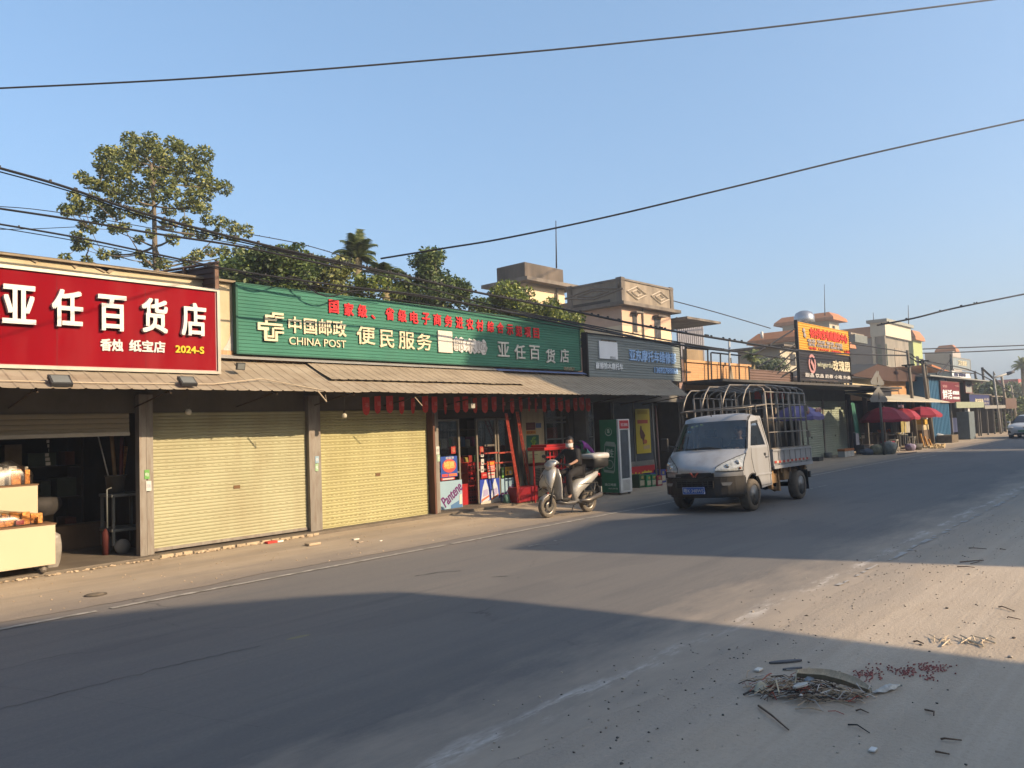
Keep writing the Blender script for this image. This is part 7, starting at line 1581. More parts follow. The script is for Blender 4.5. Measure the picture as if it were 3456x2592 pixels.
# ================================================================ CAGE TRUCK
TLX, TLY = 16.2, 7.62
T = thing('cage_truck', 'silver small pickup truck with an empty pipe cage on its bed driving toward the left', 'truck', (TLX, TLY, 0))
mTRK = M('truck_silver', (.60, .61, .63), rough=.30, metal=.35, var=.05, scale=2, dirt=.35, dirtcol=(.30, .24, .17)); mBUM = M('bumper_black', (.030, .028, .027), rough=.55, var=.15, scale=5, dirt=.3, dirtcol=(.14, .12, .09)); mTGL = glassmat('windshield_glass', (.46, .51, .53), .10, .02)
W0 = .76
def P3(x, y, z): return (x, TLY+y, z)
def surf(prof, nt=14, tr=1.0):
    """prof: (X, z, half width, sideways sweep, edge drop)"""
    vs = []; m = nt+1
    for (x, z, hw, c, dr) in prof:
        for j in range(m):
            t = -1+2*j/nt; vs.append(P3(x+c*abs(t)**3, t*hw*tr, z-dr*t**4))
    return vs, [(i*m+j, i*m+j+1, (i+1)*m+j+1, (i+1)*m+j) for i in range(len(prof)-1) for j in range(nt)]
front = [(14.12, .60, .74, .34, 0), (14.07, .72, .755, .36, 0), (14.05, .82, .76, .37, 0), (14.12, .92, .76, .34, 0), (14.28, 1.05, .755, .27, 0), (14.45, 1.14, .735, .20, .01), (14.60, 1.215, .71, .14, .015)]
part(MB().add(*surf(front), smooth=True), 'bonnet', mTRK, T)
ws = [(14.60, 1.215, .70, .14, .012), (14.80, 1.50, .67, .13, .01), (15.0, 1.79, .63, .12, .01)]
part(MB().add(*surf(ws), smooth=True), 'windscreen', mTGL, T)
roof = [(15.0, 1.79, .64, .12, .012), (15.07, 1.87, .64, .10, .02), (15.2, 1.925, .645, .06, .05), (15.45, 1.945, .655, 0, .07), (15.7, 1.92, .65, 0, .07), (15.77, 1.86, .645, 0, .05), (15.80, 1.5, .66, 0, 0), (15.80, .42, .75, 0, 0)]
part(MB().add(*surf(roof), smooth=True), 'cab_roof', mTRK, T)
def wz_(z): return .76 if z <= 1.2 else .76-(z-1.2)*.165
for s_ in (-1, 1):
    def q(x, z, o=0): return P3(x, s_*(wz_(z)-o), z)
    A, Bp, Cc, Dd, Ee = (14.74, 1.20), (15.12, 1.77), (15.30, 1.875), (15.76, 1.86), (15.80, 1.20); a_, b_, c_, d_ = (14.90, 1.255), (15.20, 1.70), (15.54, 1.735), (15.64, 1.255)
    pts = [A, Bp, Cc, Dd, Ee, a_, b_, c_, d_]; fs = [(0, 5, 6, 1), (1, 6, 7, 3, 2), (3, 7, 8, 4), (4, 8, 5, 0)]
    vs = [q(*p) for p in pts]+[q(p[0], p[1], .03) for p in pts]; mb = MB().add(vs, fs+[tuple(9+i for i in reversed(f)) for f in fs]+[(5, 14, 15, 6), (6, 15, 16, 7), (7, 16, 17, 8), (8, 17, 14, 5)])
    part(mb, 'door_frame', mTRK, T)
    part(MB().add([q(x, z, .016) for x, z in (a_, b_, c_, d_)], [(0, 1, 2, 3)]), 'side_window', mTGL, T); part(MB().add([q(x, z, -.004) for x, z in ((15.17, 1.66), (15.21, 1.745), (15.56, 1.775), (15.55, 1.725), (15.22, 1.70))], [(0, 1, 2, 3, 4)]), 'rain_visor', mPBK, T)
    arc = [(14.87+.37*cos(t_), .33+.37*sin(t_)) for t_ in np.linspace(.12, pi-.35, 12)]
    poly = [(14.74, 1.205), (15.80, 1.205), (15.80, .42), (15.26, .385)]+arc+[(14.44, .62), (14.42, .80), (14.46, .92), (14.55, 1.04), (14.65, 1.14)]
    mb = MB().prism(poly, 'y', TLY+s_*(W0-.03), TLY+s_*W0); part(mb, 'side_panel', mTRK, T)
    part(MB().tube([(14.87+.375*cos(t_), TLY+s_*(W0-.005), .33+.375*sin(t_)) for t_ in np.linspace(.1, pi-.3, 14)], .018, 5), 'wheel_arch', mBUM, T)
    mb = MB(); 
    for pts_ in ([(14.90, 1.22), (14.88, 1.0), (14.95, .75), (15.25, .45)], [(15.70, 1.8), (15.73, 1.2), (15.74, .44)], [(15.25, .44), (15.74, .44)]): mb.tube([q(x, z, -.001) for x, z in pts_], .005, 4)
    part(mb, 'door_seam', mPBK, T); part(MB().box(15.56, 15.68, TLY+s_*(W0+.022), TLY+s_*(W0-.0), .99, 1.025, .005), 'door_handle', M('chrome_handle', (.45, .45, .45), metal=.7, rough=.25), T); part(MB().box(15.50, 15.60, TLY+s_*(W0+.003), TLY+s_*W0-.0*s_, 1.03, 1.09), 'handle_recess', mPBK, T)
    part(MB().box(15.0, 15.8, TLY+s_*(W0+.012), TLY+s_*(W0-.02), .64, .675, .004), 'side_moulding', mTRK, T)
    # headlight
    def hl(u, v, o=.012):
        t = .50+.50*u; zb = .79+.0*u; zt_ = .87+.25*u**.8; z = zb+(zt_-zb)*v
        x = np.interp(z, [.60, .82, .92, 1.05, 1.14, 1.215], [14.12, 14.05, 14.12, 14.28, 14.45, 14.60]); c = np.interp(z, [.6, .82, .92, 1.05, 1.14, 1.215], [.34, .37, .34, .27, .20, .14])
        return P3(x+c*t**3-o*(1-.3*u), s_*(t*(.757)+o*u), z)
    h_ = part(MB().grid(hl, 10, 6), 'headlight', M('headlight_lens', (.62, .64, .62), rough=.10, metal=.2, var=.35, scale=18, spec=.6), T)
    part(MB().tube([hl(u, 0, .014) for u in np.linspace(0, 1, 8)]+[hl(1, v, .014) for v in np.linspace(.15, 1, 4)]+[hl(u, 1, .014) for u in np.linspace(1, 0, 10)]+[hl(0, 0, .014)], .007, 4), 'lamp_seal', mPBK, h_)
    for (u, v, r_) in ((.45, .45, .055), (.78, .55, .06)): c = hl(u, v, .016); part(MB().ball(c, r_, 2, 0, (.35, .8, .8)), 'reflector', M('reflector_bowl', (.75, .75, .72), rough=.12, metal=.7), h_)
    c = hl(.9, .15, .02); part(MB().ball(c, .03, 1, 0, (.5, .8, .8)), 'indicator_bulb', M('amber_red', (.5, .08, .03)), h_)
    m_ = part(MB().tube([P3(14.86, s_*.70, 1.30), P3(14.74, s_*.86, 1.33)], .018, 5), 'mirror_arm', mPBK, T) if s_ > 0 else None
    if m_: part(MB().box(14.70, 14.77, TLY+.84, TLY+.99, 1.22, 1.50, .02), 'mirror', mPBK, m_)
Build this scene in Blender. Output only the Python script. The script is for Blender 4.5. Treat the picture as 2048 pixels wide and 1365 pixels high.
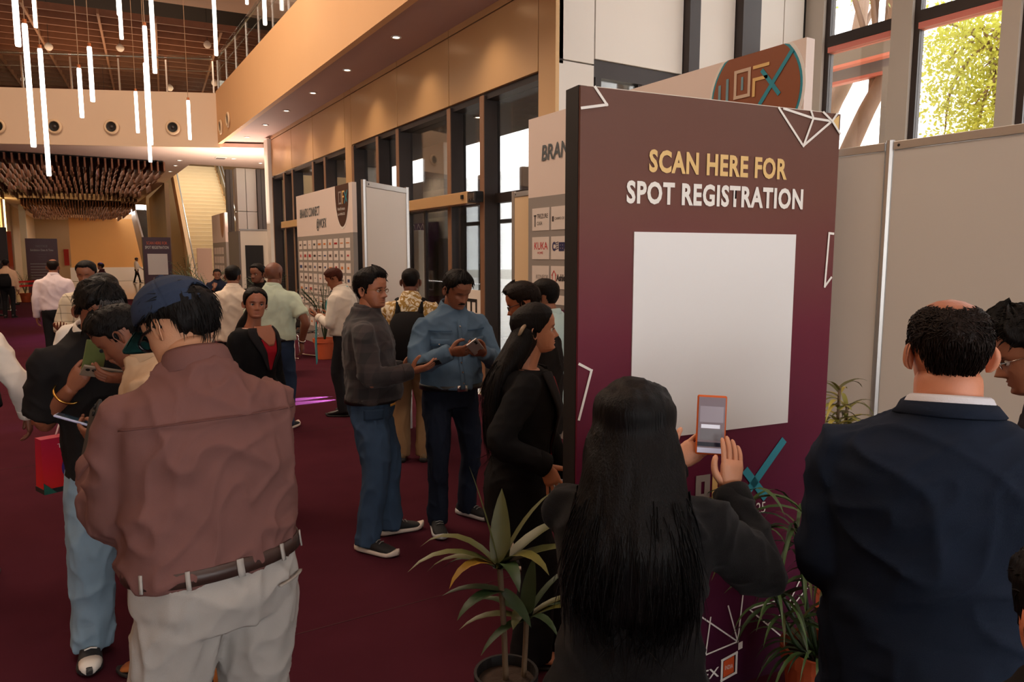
import bpy, math, random
import numpy as np
from mathutils import Vector, Matrix, Euler

for _o in list(bpy.data.objects): bpy.data.objects.remove(_o)
SC = bpy.context.scene
COL = SC.collection
rnd = random.Random(7)

# ------------------------------------------------------------------ camera
cam_d = bpy.data.cameras.new('camera'); cam = bpy.data.objects.new('camera', cam_d); COL.objects.link(cam)
cam_d.sensor_width = 36.0; cam_d.lens = 1440.0 / 2048.0 * 36.0
cam_d.clip_start = 0.05; cam_d.clip_end = 400
cam.location = (0, 0, 1.76)
cam.rotation_euler = (math.radians(90 - 6.65), 0, math.radians(-31.5))
SC.camera = cam

# ------------------------------------------------------------------ world, exposure
W = bpy.data.worlds.new('world'); SC.world = W; W.use_nodes = True
_bg = W.node_tree.nodes['Background']; _bg.inputs[0].default_value = (1.0, 0.97, 0.95, 1); _bg.inputs[1].default_value = 4.5
SC.view_settings.view_transform = 'Standard'; SC.view_settings.look = 'None'
SC.view_settings.exposure = 0.0; SC.view_settings.gamma = 1.0; SC.view_settings.use_curve_mapping = False
SC.cycles.use_denoising = True
SC.cycles.max_bounces = 6; SC.cycles.transparent_max_bounces = 12; SC.cycles.diffuse_bounces = 3; SC.cycles.glossy_bounces = 3
SC.cycles.use_adaptive_sampling = True; SC.cycles.adaptive_threshold = 0.06; SC.cycles.light_sampling_threshold = 0.03
SC.cycles.caustics_reflective = False; SC.cycles.caustics_refractive = False

def area_light(name, loc, rot, sx, sy, power, color):
    d = bpy.data.lights.new(name, 'AREA'); d.shape = 'RECTANGLE'; d.size = sx; d.size_y = sy; d.energy = power; d.color = color
    o = bpy.data.objects.new(name, d); COL.objects.link(o); o.location = loc; o.rotation_euler = rot; return o
def spot_light(name, loc, rot, power, color, angle=70, blend=0.6, radius=0.06):
    d = bpy.data.lights.new(name, 'SPOT'); d.energy = power; d.color = color; d.spot_size = math.radians(angle); d.spot_blend = blend; d.shadow_soft_size = radius
    o = bpy.data.objects.new(name, d); COL.objects.link(o); o.location = loc; o.rotation_euler = rot; return o
WARM = (1.0, 0.75, 0.54)
# lamps of the double-height hall, under its ceiling
area_light('hall_light_a', (-1.5, 12, 10.2), (0, 0, 0), 7, 9, 1020, WARM)
area_light('hall_light_b', (-3.0, 1.0, 10.2), (0, 0, 0), 7, 6, 110, WARM)
# daylight through the glazed entrance behind the photographer
area_light('entrance_daylight', (1.0, -8.6, 2.3), (math.pi / 2, 0, 0), 13, 4.0, 290, (0.92, 0.96, 1.0))
area_light('hall_light_c', (1.0, -1.5, 10.2), (0, 0, 0), 4, 4, 170, (1.0, 0.93, 0.86))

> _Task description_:
Above are some records. Reproduce the lines from the one with "Build this scene" down to the one with "SC.cycles.caustics_reflective = False;", keeping both, and leave every picture out.

> _Solution to this task_:
Build this scene in Blender. Output only the Python script. The script is for Blender 4.5. Treat the picture as 2048 pixels wide and 1365 pixels high.
import bpy, math, random
import numpy as np
from mathutils import Vector, Matrix, Euler

for _o in list(bpy.data.objects): bpy.data.objects.remove(_o)
SC = bpy.context.scene
COL = SC.collection
rnd = random.Random(7)

# ------------------------------------------------------------------ camera
cam_d = bpy.data.cameras.new('camera'); cam = bpy.data.objects.new('camera', cam_d); COL.objects.link(cam)
cam_d.sensor_width = 36.0; cam_d.lens = 1440.0 / 2048.0 * 36.0
cam_d.clip_start = 0.05; cam_d.clip_end = 400
cam.location = (0, 0, 1.76)
cam.rotation_euler = (math.radians(90 - 6.65), 0, math.radians(-31.5))
SC.camera = cam

# ------------------------------------------------------------------ world, exposure
W = bpy.data.worlds.new('world'); SC.world = W; W.use_nodes = True
_bg = W.node_tree.nodes['Background']; _bg.inputs[0].default_value = (1.0, 0.97, 0.95, 1); _bg.inputs[1].default_value = 4.5
SC.view_settings.view_transform = 'Standard'; SC.view_settings.look = 'None'
SC.view_settings.exposure = 0.0; SC.view_settings.gamma = 1.0; SC.view_settings.use_curve_mapping = False
SC.cycles.use_denoising = True
SC.cycles.max_bounces = 6; SC.cycles.transparent_max_bounces = 12; SC.cycles.diffuse_bounces = 3; SC.cycles.glossy_bounces = 3
SC.cycles.use_adaptive_sampling = True; SC.cycles.adaptive_threshold = 0.06; SC.cycles.light_sampling_threshold = 0.03
SC.cycles.caustics_reflective = False; SC.cycles.caustics_refractive = False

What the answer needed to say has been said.